Directions:
Give every line of the data again, unchanged, but with no pictures.

-- START Recorded data --

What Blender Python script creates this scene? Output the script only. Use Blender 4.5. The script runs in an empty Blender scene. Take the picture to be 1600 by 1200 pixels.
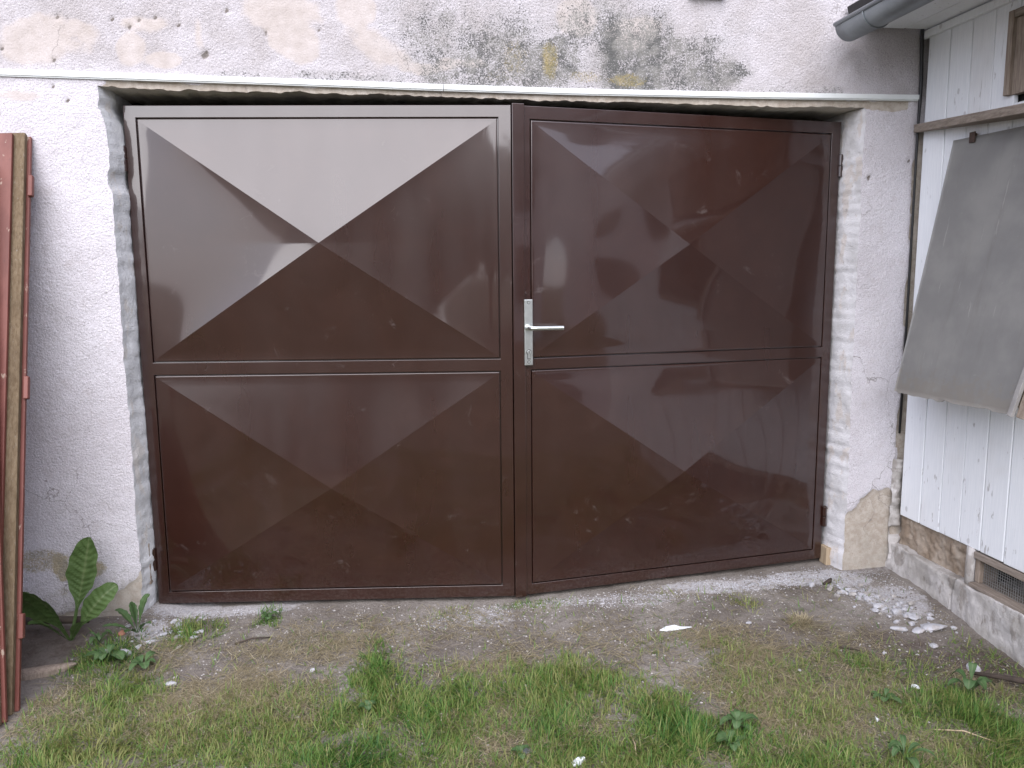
import bpy, bmesh, math, random
import numpy as np
from mathutils import Vector, Matrix

rng = np.random.default_rng(7)
random.seed(7)
S = bpy.context.scene
COL = S.collection
R = math.radians

# ------------------------------------------------------------ camera, sky, sun, exposure
cam = bpy.data.cameras.new('camera')
cam.sensor_width = 36.0
cam.lens = 27.94
cam.clip_start = 0.05
cam.clip_end = 500
cam_o = bpy.data.objects.new('camera', cam)
COL.objects.link(cam_o)
r_ = Vector((0.98837165, -0.15184522, -0.00803227))
u_ = Vector((0.02899336, 0.13633854, 0.99023795))
f_ = Vector((0.1492678, 0.97895599, -0.13915565))
cam_o.matrix_world = Matrix(((r_.x, u_.x, -f_.x, -0.2185), (r_.y, u_.y, -f_.y, -3.2417),
                             (r_.z, u_.z, -f_.z, 1.35666), (0, 0, 0, 1)))
S.camera = cam_o

SUN_EL, SUN_AZ = R(37), R(193)          # azimuth from +Y towards +X: behind the camera, a little to the left
world = bpy.data.worlds.new('World')
S.world = world
world.use_nodes = True
wn = world.node_tree
wn.nodes.clear()
w_out = wn.nodes.new('ShaderNodeOutputWorld')
w_bg = wn.nodes.new('ShaderNodeBackground')
w_sky = wn.nodes.new('ShaderNodeTexSky')
w_sky.sky_type = 'NISHITA'
w_sky.sun_disc = False
w_sky.sun_elevation = SUN_EL
w_sky.sun_rotation = SUN_AZ
w_sky.air_density = 1.0
w_sky.dust_density = 0.6
w_sky.ozone_density = 2.0
w_hsv = wn.nodes.new('ShaderNodeHueSaturation')
w_hsv.inputs['Saturation'].default_value = 0.55      # thin high cloud greys the blue
wn.links.new(w_sky.outputs[0], w_hsv.inputs['Color'])
w_mix = wn.nodes.new('ShaderNodeMix')
w_mix.data_type = 'RGBA'
w_mix.inputs[0].default_value = 0.76                 # even veil of high cloud
w_mix.inputs[7].default_value = (2.9, 2.95, 3.75, 1)
wn.links.new(w_hsv.outputs[0], w_mix.inputs[6])
wn.links.new(w_mix.outputs[2], w_bg.inputs['Color'])
w_bg.inputs['Strength'].default_value = 0.15
wn.links.new(w_bg.outputs[0], w_out.inputs[0])

sun = bpy.data.lights.new('sun', 'SUN')
sun.energy = 1.45
sun.angle = R(72)
sun.color = (1.0, 0.955, 0.945)
sun_o = bpy.data.objects.new('sun', sun)
COL.objects.link(sun_o)
sd = Vector((math.sin(SUN_AZ) * math.cos(SUN_EL), math.cos(SUN_AZ) * math.cos(SUN_EL), math.sin(SUN_EL)))
sun_o.rotation_euler = sd.to_track_quat('Z', 'Y').to_euler()
sun_o.location = (-3, -8, 8)

S.view_settings.view_transform = 'Standard'
S.view_settings.look = 'None'
S.view_settings.gamma = 1
S.view_settings.use_curve_mapping = False
S.view_settings.exposure = 1.7
S.cycles.use_denoising = True
S.cycles.denoiser = 'OPENIMAGEDENOISE'
S.cycles.denoising_input_passes = 'RGB_ALBEDO_NORMAL'
S.cycles.denoising_prefilter = 'ACCURATE'
S.cycles.max_bounces = 8

# ------------------------------------------------------------ helpers
def lat(ix, iy, seed):
    h = (ix.astype(np.int64) * 374761393 + iy.astype(np.int64) * 668265263 + seed * 1442695041) & 0xffffffff
    h = ((h ^ (h >> 13)) * 1274126177) & 0xffffffff
    return ((h ^ (h >> 16)) & 0xffff) / 65535.0

def vnoise(x, y, seed=0):
    x = np.asarray(x, float); y = np.asarray(y, float)
    ix = np.floor(x); iy = np.floor(y)
    fx = x - ix; fy = y - iy
    fx = fx * fx * (3 - 2 * fx); fy = fy * fy * (3 - 2 * fy)
    a = lat(ix, iy, seed); b = lat(ix + 1, iy, seed); c = lat(ix, iy + 1, seed); d = lat(ix + 1, iy + 1, seed)
    return (a * (1 - fx) + b * fx) * (1 - fy) + (c * (1 - fx) + d * fx) * fy

def fbm(x, y, seed=0, octaves=4):
    s = 0; a = 0.5; t = 0
    for o in range(octaves):
        s = s + a * vnoise(np.asarray(x) * 2 ** o + 17.3 * o, np.asarray(y) * 2 ** o - 9.1 * o, seed + o)
        t += a; a *= 0.5
    return s / t            # 0..1

def sstep(a, b, x):
    t = np.clip((np.asarray(x, float) - a) / (b - a), 0, 1)
    return t * t * (3 - 2 * t)

def blobs(x, y, lst, rough=0.35, scale=9.0, seed=3):
    x = np.asarray(x, float); y = np.asarray(y, float)
    out = np.zeros_like(x)
    n = fbm(x * scale, y * scale, seed) - 0.5
    for b in lst:
        d = b[4] if len(b) > 4 else 1.0
        r = np.sqrt(((x - b[0]) / b[2]) ** 2 + ((y - b[1]) / b[3]) ** 2) + n * rough * 2
        out = np.maximum(out, d * sstep(1.15, 0.55, r))
    return out

def mesh_obj(name, verts, faces, mat=None, parent=None, smooth=False, attrs=None):
    me = bpy.data.meshes.new(name)
    me.from_pydata([tuple(v) for v in verts], [], [tuple(f) for f in faces])
    me.update()
    return link(name, me, mat, parent, smooth, attrs)

def link(name, me, mat=None, parent=None, smooth=False, attrs=None):
    if attrs:
        for k, v in attrs.items():
            a = me.attributes.new(k, 'FLOAT', 'POINT')
            a.data.foreach_set('value', np.asarray(v, np.float32).ravel())
    if smooth:
        me.polygons.foreach_set('use_smooth', [True] * len(me.polygons))
    if mat:
        me.materials.append(mat)
    o = bpy.data.objects.new(name, me)
    COL.objects.link(o)
    if parent:
        o.parent = parent
    return o

def bm_obj(name, bm, mat=None, parent=None, smooth=False, bevel=0.0):
    me = bpy.data.meshes.new(name)
    bmesh.ops.recalc_face_normals(bm, faces=bm.faces[:])
    bm.to_mesh(me); bm.free()
    o = link(name, me, mat, parent, smooth or bevel > 0)
    if bevel > 0:
        m = o.modifiers.new('bevel', 'BEVEL')
        m.width = bevel; m.segments = 2; m.limit_method = 'ANGLE'; m.angle_limit = R(40); m.harden_normals = True
    return o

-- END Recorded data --

Answer for this exercise:
What Blender Python script creates this scene? Output the script only. Use Blender 4.5. The script runs in an empty Blender scene. Take the picture to be 1600 by 1200 pixels.
import bpy, bmesh, math, random
import numpy as np
from mathutils import Vector, Matrix

rng = np.random.default_rng(7)
random.seed(7)
S = bpy.context.scene
COL = S.collection
R = math.radians

# ------------------------------------------------------------ camera, sky, sun, exposure
cam = bpy.data.cameras.new('camera')
cam.sensor_width = 36.0
cam.lens = 27.94
cam.clip_start = 0.05
cam.clip_end = 500
cam_o = bpy.data.objects.new('camera', cam)
COL.objects.link(cam_o)
r_ = Vector((0.98837165, -0.15184522, -0.00803227))
u_ = Vector((0.02899336, 0.13633854, 0.99023795))
f_ = Vector((0.1492678, 0.97895599, -0.13915565))
cam_o.matrix_world = Matrix(((r_.x, u_.x, -f_.x, -0.2185), (r_.y, u_.y, -f_.y, -3.2417),
                             (r_.z, u_.z, -f_.z, 1.35666), (0, 0, 0, 1)))
S.camera = cam_o

SUN_EL, SUN_AZ = R(37), R(193)          # azimuth from +Y towards +X: behind the camera, a little to the left
world = bpy.data.worlds.new('World')
S.world = world
world.use_nodes = True
wn = world.node_tree
wn.nodes.clear()
w_out = wn.nodes.new('ShaderNodeOutputWorld')
w_bg = wn.nodes.new('ShaderNodeBackground')
w_sky = wn.nodes.new('ShaderNodeTexSky')
w_sky.sky_type = 'NISHITA'
w_sky.sun_disc = False
w_sky.sun_elevation = SUN_EL
w_sky.sun_rotation = SUN_AZ
w_sky.air_density = 1.0
w_sky.dust_density = 0.6
w_sky.ozone_density = 2.0
w_hsv = wn.nodes.new('ShaderNodeHueSaturation')
w_hsv.inputs['Saturation'].default_value = 0.55      # thin high cloud greys the blue
wn.links.new(w_sky.outputs[0], w_hsv.inputs['Color'])
w_mix = wn.nodes.new('ShaderNodeMix')
w_mix.data_type = 'RGBA'
w_mix.inputs[0].default_value = 0.76                 # even veil of high cloud
w_mix.inputs[7].default_value = (2.9, 2.95, 3.75, 1)
wn.links.new(w_hsv.outputs[0], w_mix.inputs[6])
wn.links.new(w_mix.outputs[2], w_bg.inputs['Color'])
w_bg.inputs['Strength'].default_value = 0.15
wn.links.new(w_bg.outputs[0], w_out.inputs[0])

sun = bpy.data.lights.new('sun', 'SUN')
sun.energy = 1.45
sun.angle = R(72)
sun.color = (1.0, 0.955, 0.945)
sun_o = bpy.data.objects.new('sun', sun)
COL.objects.link(sun_o)
sd = Vector((math.sin(SUN_AZ) * math.cos(SUN_EL), math.cos(SUN_AZ) * math.cos(SUN_EL), math.sin(SUN_EL)))
sun_o.rotation_euler = sd.to_track_quat('Z', 'Y').to_euler()
sun_o.location = (-3, -8, 8)

S.view_settings.view_transform = 'Standard'
S.view_settings.look = 'None'
S.view_settings.gamma = 1
S.view_settings.use_curve_mapping = False
S.view_settings.exposure = 1.7
S.cycles.use_denoising = True
S.cycles.denoiser = 'OPENIMAGEDENOISE'
S.cycles.denoising_input_passes = 'RGB_ALBEDO_NORMAL'
S.cycles.denoising_prefilter = 'ACCURATE'
S.cycles.max_bounces = 8

# ------------------------------------------------------------ helpers
def lat(ix, iy, seed):
    h = (ix.astype(np.int64) * 374761393 + iy.astype(np.int64) * 668265263 + seed * 1442695041) & 0xffffffff
    h = ((h ^ (h >> 13)) * 1274126177) & 0xffffffff
    return ((h ^ (h >> 16)) & 0xffff) / 65535.0

def vnoise(x, y, seed=0):
    x = np.asarray(x, float); y = np.asarray(y, float)
    ix = np.floor(x); iy = np.floor(y)
    fx = x - ix; fy = y - iy
    fx = fx * fx * (3 - 2 * fx); fy = fy * fy * (3 - 2 * fy)
    a = lat(ix, iy, seed); b = lat(ix + 1, iy, seed); c = lat(ix, iy + 1, seed); d = lat(ix + 1, iy + 1, seed)
    return (a * (1 - fx) + b * fx) * (1 - fy) + (c * (1 - fx) + d * fx) * fy

def fbm(x, y, seed=0, octaves=4):
    s = 0; a = 0.5; t = 0
    for o in range(octaves):
        s = s + a * vnoise(np.asarray(x) * 2 ** o + 17.3 * o, np.asarray(y) * 2 ** o - 9.1 * o, seed + o)
        t += a; a *= 0.5
    return s / t            # 0..1

def sstep(a, b, x):
    t = np.clip((np.asarray(x, float) - a) / (b - a), 0, 1)
    return t * t * (3 - 2 * t)

def blobs(x, y, lst, rough=0.35, scale=9.0, seed=3):
    x = np.asarray(x, float); y = np.asarray(y, float)
    out = np.zeros_like(x)
    n = fbm(x * scale, y * scale, seed) - 0.5
    for b in lst:
        d = b[4] if len(b) > 4 else 1.0
        r = np.sqrt(((x - b[0]) / b[2]) ** 2 + ((y - b[1]) / b[3]) ** 2) + n * rough * 2
        out = np.maximum(out, d * sstep(1.15, 0.55, r))
    return out

def mesh_obj(name, verts, faces, mat=None, parent=None, smooth=False, attrs=None):
    me = bpy.data.meshes.new(name)
    me.from_pydata([tuple(v) for v in verts], [], [tuple(f) for f in faces])
    me.update()
    return link(name, me, mat, parent, smooth, attrs)

def link(name, me, mat=None, parent=None, smooth=False, attrs=None):
    if attrs:
        for k, v in attrs.items():
            a = me.attributes.new(k, 'FLOAT', 'POINT')
            a.data.foreach_set('value', np.asarray(v, np.float32).ravel())
    if smooth:
        me.polygons.foreach_set('use_smooth', [True] * len(me.polygons))
    if mat:
        me.materials.append(mat)
    o = bpy.data.objects.new(name, me)
    COL.objects.link(o)
    if parent:
        o.parent = parent
    return o

def bm_obj(name, bm, mat=None, parent=None, smooth=False, bevel=0.0):
    me = bpy.data.meshes.new(name)
    bmesh.ops.recalc_face_normals(bm, faces=bm.faces[:])
    bm.to_mesh(me); bm.free()
    o = link(name, me, mat, parent, smooth or bevel > 0)
    if bevel > 0:
        m = o.modifiers.new('bevel', 'BEVEL')
        m.width = bevel; m.segments = 2; m.limit_method = 'ANGLE'; m.angle_limit = R(40); m.harden_normals = True
    return o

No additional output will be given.